If you have accumulated Tk 200,000-300,000, you may wonder what to do with it and where to deposit it. Many first consider purchasing savings certificates, while others think about opting for an FDR (Fixed Deposit Receipt).
However, confusion often arises regarding whether savings certificates or FDRs are the better choice. Analysts suggest dividing investments between savings certificates and FDRs, as this reduces overall risk.
Saving certificate is popular among middle-class families, because there is no hassle of investment in this process. Despite frequent banking problems, they remain recognised as a reliable financial instrument in society.
1. Saving certificates have government guarantees. So government guarantee applies to savings certificates, making the risk of losing money almost negligible.
2. Higher interest rates compared to FDRs; currently, the average return on savings certificates is around 12 per cent.
3. Guaranteed long-term returns.
4. Possibility of tax exemption or rebate, reducing annual tax liability.
5. Certificates can be encashed in case of emergencies. Many also purchase them for their children’s future.
1. There are purchase limits.
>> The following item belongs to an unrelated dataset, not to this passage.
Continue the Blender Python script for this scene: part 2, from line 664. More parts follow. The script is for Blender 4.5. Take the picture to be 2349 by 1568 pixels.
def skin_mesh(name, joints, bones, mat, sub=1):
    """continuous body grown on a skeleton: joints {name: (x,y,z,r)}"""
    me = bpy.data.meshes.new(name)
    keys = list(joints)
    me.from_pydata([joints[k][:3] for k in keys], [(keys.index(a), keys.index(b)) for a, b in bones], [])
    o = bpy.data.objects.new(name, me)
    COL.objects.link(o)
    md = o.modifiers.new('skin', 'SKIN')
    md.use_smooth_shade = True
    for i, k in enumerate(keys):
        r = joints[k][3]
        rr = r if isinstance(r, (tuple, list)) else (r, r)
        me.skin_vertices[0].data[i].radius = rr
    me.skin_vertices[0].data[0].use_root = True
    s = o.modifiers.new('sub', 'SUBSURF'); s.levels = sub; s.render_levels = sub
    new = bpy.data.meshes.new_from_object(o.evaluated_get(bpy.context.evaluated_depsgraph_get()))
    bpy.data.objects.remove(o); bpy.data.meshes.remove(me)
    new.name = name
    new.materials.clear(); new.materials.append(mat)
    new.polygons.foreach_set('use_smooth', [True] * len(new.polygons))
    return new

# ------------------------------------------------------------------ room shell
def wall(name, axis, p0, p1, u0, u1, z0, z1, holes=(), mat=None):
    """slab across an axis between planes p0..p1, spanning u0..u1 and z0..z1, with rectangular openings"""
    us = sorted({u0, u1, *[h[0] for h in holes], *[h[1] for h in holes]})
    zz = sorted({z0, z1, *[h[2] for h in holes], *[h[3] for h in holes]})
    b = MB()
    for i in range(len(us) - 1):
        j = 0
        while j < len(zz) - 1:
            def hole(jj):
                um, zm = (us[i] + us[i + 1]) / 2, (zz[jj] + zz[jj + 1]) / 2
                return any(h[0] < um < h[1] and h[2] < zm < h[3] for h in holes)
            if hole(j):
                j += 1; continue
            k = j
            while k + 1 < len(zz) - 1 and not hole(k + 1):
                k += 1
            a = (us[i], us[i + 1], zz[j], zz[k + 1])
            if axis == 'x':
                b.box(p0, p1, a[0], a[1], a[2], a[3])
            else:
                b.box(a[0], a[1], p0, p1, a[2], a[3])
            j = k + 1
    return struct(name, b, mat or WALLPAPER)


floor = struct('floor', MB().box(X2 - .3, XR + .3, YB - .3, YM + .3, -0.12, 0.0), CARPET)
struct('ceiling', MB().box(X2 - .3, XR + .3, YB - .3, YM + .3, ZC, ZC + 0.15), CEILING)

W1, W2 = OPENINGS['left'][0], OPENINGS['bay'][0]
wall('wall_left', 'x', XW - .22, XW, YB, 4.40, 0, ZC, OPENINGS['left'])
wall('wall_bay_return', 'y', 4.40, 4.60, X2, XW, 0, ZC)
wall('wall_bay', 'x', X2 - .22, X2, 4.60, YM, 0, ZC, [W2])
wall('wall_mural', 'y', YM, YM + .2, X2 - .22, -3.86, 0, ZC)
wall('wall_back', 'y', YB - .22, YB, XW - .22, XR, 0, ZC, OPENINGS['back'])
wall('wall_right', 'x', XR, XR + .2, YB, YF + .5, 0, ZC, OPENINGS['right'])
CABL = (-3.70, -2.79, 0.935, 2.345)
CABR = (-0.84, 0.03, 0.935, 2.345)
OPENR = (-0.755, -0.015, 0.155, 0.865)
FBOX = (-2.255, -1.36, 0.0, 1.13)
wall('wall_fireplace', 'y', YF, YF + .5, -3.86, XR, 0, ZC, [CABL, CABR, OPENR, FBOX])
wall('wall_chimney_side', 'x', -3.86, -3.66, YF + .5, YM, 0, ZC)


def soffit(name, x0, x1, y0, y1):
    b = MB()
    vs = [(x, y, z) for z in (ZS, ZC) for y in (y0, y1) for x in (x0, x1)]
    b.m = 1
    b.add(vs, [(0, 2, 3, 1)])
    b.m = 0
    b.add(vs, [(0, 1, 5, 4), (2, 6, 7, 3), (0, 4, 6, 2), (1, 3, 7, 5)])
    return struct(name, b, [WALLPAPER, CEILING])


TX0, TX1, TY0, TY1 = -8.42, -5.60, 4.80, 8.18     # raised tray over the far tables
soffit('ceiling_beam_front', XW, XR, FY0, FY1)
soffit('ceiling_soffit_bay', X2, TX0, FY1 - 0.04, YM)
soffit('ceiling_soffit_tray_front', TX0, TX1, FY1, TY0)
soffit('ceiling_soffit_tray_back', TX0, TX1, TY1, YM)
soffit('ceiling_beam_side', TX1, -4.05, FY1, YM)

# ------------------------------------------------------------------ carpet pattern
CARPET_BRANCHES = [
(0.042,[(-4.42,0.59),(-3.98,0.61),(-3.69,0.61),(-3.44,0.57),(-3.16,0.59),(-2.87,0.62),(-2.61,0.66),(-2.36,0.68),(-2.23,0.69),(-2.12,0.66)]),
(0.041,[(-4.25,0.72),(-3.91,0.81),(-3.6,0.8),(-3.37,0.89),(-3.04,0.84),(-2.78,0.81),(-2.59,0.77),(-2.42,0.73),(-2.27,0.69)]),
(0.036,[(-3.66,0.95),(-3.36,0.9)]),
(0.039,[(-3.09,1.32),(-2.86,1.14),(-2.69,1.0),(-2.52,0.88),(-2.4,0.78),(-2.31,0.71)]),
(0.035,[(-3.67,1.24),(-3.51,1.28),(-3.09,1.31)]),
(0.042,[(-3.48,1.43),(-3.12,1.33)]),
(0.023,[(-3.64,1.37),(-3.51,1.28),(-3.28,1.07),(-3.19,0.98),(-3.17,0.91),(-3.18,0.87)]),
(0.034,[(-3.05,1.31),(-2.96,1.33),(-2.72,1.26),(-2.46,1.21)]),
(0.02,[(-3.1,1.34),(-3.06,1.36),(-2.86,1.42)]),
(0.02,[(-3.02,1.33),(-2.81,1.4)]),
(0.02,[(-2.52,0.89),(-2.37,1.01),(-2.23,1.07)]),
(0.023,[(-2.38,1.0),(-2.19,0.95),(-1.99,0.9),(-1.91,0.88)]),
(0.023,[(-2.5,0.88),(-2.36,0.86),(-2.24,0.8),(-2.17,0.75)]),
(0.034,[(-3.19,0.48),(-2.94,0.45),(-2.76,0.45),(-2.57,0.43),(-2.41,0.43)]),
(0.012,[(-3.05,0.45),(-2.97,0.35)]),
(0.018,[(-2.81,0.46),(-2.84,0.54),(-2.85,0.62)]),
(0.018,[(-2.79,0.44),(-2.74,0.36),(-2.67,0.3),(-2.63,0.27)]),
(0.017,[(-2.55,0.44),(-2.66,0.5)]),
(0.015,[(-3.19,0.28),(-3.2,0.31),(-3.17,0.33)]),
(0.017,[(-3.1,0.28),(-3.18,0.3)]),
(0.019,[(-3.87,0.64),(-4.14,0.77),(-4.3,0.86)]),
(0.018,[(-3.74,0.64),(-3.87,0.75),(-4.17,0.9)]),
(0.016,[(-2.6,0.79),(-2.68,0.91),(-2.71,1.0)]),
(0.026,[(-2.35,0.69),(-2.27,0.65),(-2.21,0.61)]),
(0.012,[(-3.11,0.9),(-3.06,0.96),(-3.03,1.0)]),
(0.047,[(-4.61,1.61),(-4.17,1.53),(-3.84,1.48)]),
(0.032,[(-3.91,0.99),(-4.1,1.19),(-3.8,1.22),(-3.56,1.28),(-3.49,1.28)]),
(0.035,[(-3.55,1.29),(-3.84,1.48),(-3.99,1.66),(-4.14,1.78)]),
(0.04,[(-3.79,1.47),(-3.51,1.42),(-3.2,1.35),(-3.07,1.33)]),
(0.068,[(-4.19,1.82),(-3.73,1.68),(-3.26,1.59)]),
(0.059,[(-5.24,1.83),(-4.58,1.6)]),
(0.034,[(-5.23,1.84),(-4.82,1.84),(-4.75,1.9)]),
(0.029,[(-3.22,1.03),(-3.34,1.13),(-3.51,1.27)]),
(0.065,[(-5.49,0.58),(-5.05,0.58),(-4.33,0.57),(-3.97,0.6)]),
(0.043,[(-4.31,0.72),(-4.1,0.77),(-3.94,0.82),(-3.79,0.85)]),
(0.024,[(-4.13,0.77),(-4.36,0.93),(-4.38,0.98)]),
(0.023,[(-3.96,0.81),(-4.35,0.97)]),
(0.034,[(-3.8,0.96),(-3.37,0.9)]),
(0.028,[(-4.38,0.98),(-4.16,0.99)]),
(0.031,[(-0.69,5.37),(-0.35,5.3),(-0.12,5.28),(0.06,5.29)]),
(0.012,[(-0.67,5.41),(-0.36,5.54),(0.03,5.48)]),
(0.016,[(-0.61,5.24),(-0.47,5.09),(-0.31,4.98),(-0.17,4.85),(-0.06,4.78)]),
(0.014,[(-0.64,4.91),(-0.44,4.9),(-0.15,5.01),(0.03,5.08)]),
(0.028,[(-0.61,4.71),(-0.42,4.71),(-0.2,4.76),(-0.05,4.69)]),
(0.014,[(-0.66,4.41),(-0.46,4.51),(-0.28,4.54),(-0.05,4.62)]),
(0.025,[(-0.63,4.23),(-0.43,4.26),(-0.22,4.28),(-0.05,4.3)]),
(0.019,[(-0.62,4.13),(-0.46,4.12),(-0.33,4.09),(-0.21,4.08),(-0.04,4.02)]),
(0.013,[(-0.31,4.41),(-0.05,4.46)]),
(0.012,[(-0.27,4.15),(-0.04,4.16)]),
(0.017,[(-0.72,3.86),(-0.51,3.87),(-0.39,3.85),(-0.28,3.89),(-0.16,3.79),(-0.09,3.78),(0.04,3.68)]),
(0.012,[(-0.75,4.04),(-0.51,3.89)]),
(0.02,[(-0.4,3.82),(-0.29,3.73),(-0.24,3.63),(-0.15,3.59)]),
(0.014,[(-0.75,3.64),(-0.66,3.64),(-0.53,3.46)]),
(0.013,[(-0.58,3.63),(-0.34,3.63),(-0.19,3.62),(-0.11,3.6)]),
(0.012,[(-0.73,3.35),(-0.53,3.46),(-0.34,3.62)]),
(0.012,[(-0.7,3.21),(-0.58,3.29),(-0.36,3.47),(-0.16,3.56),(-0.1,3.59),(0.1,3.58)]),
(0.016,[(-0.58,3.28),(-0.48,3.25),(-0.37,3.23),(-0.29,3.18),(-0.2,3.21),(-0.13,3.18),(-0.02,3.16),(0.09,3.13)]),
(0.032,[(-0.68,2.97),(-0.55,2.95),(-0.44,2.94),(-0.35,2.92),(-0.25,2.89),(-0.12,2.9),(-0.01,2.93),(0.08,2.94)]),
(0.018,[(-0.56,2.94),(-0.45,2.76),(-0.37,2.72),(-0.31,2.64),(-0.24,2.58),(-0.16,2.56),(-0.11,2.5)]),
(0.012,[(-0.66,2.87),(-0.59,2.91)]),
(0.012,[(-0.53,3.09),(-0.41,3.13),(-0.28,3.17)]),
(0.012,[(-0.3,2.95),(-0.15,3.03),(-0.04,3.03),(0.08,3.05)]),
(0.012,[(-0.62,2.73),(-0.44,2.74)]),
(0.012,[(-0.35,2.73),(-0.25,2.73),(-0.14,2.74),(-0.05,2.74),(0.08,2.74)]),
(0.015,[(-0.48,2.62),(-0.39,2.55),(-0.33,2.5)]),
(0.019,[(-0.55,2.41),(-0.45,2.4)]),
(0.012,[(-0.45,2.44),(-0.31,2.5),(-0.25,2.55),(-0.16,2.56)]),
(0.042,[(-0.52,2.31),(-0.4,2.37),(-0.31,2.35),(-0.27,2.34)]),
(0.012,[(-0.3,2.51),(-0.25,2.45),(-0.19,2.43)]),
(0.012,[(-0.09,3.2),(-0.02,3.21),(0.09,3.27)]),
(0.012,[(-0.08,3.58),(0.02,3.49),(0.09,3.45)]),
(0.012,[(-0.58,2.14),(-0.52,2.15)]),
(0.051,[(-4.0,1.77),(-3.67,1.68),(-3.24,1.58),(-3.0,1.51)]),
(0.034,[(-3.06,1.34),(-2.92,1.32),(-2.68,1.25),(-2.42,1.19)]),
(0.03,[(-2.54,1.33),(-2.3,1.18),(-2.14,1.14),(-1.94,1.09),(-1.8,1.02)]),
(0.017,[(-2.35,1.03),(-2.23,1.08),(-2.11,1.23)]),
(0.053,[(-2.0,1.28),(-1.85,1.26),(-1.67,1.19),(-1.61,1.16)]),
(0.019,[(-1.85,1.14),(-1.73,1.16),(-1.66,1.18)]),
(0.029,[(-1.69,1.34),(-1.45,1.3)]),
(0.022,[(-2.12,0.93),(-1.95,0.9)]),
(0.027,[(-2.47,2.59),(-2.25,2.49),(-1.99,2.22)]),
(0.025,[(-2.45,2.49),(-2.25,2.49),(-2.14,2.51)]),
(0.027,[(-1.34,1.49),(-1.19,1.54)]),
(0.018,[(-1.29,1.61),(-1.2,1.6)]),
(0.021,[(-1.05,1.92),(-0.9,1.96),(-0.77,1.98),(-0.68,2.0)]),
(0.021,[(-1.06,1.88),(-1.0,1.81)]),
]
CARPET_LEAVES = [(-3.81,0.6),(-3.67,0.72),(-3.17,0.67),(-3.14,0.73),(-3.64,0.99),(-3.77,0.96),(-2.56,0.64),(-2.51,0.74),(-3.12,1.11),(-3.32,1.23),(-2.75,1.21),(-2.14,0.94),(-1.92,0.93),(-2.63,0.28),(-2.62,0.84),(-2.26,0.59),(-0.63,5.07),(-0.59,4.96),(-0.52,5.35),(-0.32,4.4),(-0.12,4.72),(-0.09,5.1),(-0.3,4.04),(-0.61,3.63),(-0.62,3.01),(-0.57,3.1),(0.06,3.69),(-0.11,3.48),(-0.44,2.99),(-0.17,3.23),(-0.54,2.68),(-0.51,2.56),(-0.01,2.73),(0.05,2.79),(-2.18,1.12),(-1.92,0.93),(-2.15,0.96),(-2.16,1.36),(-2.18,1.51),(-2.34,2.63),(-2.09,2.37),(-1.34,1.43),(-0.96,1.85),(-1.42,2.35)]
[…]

For example, Family Savings Certificates may be purchased up to Tk 4.5 million (45 lakh), while Pension Savings Certificates allow up to Tk 5 million (50 lakh).
2. If a certificate is encashed before maturity it results in reduced profit.
3. Source tax is deducted from the profit.
4. There is limited scope for instant cash withdrawn.
An FDR is maintained with banks and financial institutions. By depositing money for a fixed period, one may earn profit. FDRs may be made with both public and private institutions.
1. Flexibility in choosing tenure depending on the bank; generally, FDRs range from three months to five years.
2. Loans may be availed against FDRs, usually up to 90 per cent of the deposited amount.
3. Some banks offer interest payments monthly or three months basis, which may serve as a source of regular income.
4. FDRs can be encashed comparatively easily when funds are required.
1. Interest rates are generally lower than those of savings certificates, ranging from 6 to 9 per cent, though some banks offer slightly higher returns.
2. The future of an FDR depends on the stability of the bank.
3. Early encashment results in reduced interest.